Begin
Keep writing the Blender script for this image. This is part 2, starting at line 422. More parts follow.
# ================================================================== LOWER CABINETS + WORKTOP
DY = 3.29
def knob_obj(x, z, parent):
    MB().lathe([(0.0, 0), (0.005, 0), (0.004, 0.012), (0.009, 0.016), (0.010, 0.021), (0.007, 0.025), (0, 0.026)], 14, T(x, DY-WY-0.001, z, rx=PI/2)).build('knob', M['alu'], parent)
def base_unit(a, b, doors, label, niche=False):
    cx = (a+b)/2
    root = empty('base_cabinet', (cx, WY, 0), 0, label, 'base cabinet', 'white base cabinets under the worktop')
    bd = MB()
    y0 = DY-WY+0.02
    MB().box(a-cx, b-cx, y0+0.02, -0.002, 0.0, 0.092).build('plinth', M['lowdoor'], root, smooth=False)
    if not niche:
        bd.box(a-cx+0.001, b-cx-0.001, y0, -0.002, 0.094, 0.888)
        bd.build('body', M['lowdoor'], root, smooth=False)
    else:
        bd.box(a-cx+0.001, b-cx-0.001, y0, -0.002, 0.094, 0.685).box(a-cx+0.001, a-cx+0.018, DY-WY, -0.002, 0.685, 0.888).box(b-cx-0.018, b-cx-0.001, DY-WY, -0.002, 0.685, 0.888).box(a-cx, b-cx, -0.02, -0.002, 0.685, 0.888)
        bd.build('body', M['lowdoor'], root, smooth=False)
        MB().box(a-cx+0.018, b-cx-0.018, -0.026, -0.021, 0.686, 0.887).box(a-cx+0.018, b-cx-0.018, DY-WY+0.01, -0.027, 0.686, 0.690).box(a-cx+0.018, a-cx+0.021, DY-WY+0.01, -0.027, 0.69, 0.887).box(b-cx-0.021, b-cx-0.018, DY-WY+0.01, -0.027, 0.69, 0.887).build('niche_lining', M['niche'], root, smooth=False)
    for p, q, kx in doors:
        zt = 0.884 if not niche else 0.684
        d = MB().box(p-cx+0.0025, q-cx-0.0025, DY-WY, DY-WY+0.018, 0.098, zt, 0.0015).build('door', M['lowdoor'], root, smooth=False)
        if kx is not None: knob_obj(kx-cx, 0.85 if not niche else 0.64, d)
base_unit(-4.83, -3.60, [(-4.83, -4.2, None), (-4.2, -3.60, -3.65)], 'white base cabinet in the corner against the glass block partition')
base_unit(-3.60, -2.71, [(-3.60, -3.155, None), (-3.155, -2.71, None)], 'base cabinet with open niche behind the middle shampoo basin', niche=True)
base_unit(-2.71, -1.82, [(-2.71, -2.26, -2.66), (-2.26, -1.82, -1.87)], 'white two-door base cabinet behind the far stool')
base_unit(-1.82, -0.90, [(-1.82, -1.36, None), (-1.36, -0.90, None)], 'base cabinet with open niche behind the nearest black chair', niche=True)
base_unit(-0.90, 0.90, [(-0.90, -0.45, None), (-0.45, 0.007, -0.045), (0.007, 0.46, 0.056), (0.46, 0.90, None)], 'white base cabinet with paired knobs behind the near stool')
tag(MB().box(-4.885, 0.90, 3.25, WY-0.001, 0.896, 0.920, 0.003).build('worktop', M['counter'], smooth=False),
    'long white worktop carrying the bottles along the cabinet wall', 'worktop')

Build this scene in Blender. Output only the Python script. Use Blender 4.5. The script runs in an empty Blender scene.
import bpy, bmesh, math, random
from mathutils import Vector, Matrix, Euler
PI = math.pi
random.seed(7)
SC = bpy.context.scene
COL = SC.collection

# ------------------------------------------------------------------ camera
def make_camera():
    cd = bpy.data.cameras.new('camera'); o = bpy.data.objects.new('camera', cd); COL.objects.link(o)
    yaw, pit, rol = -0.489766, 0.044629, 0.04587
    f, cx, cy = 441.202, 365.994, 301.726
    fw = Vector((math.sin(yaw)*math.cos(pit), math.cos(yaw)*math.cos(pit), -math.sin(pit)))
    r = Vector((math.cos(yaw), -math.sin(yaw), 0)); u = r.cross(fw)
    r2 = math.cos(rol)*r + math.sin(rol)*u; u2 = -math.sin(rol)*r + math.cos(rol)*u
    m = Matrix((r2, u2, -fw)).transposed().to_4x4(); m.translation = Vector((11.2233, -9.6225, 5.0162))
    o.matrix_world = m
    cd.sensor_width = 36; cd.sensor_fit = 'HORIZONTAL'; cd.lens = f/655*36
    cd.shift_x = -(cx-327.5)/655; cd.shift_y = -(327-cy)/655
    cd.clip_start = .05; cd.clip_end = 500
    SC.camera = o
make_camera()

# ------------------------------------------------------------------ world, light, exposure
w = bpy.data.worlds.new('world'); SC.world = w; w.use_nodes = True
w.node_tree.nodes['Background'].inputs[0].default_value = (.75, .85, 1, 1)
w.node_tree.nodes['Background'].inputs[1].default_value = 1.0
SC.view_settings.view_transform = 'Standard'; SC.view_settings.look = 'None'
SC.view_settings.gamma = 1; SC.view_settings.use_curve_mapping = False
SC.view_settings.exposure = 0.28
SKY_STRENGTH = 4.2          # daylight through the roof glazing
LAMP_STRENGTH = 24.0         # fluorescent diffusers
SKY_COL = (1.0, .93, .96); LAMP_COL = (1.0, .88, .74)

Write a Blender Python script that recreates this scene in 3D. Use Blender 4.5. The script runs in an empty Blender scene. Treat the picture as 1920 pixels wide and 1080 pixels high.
End
_Work to do_
Output exactly the lines running from the line containing "Build this scene" through the line containing "COL = SC.collection", and only those lines.

_Output of the exercise_
Build this scene in Blender. Output only the Python script. Use Blender 4.5. The script runs in an empty Blender scene.
import bpy, bmesh, math, random
from mathutils import Vector, Matrix, Euler
PI = math.pi
random.seed(7)
SC = bpy.context.scene
COL = SC.collection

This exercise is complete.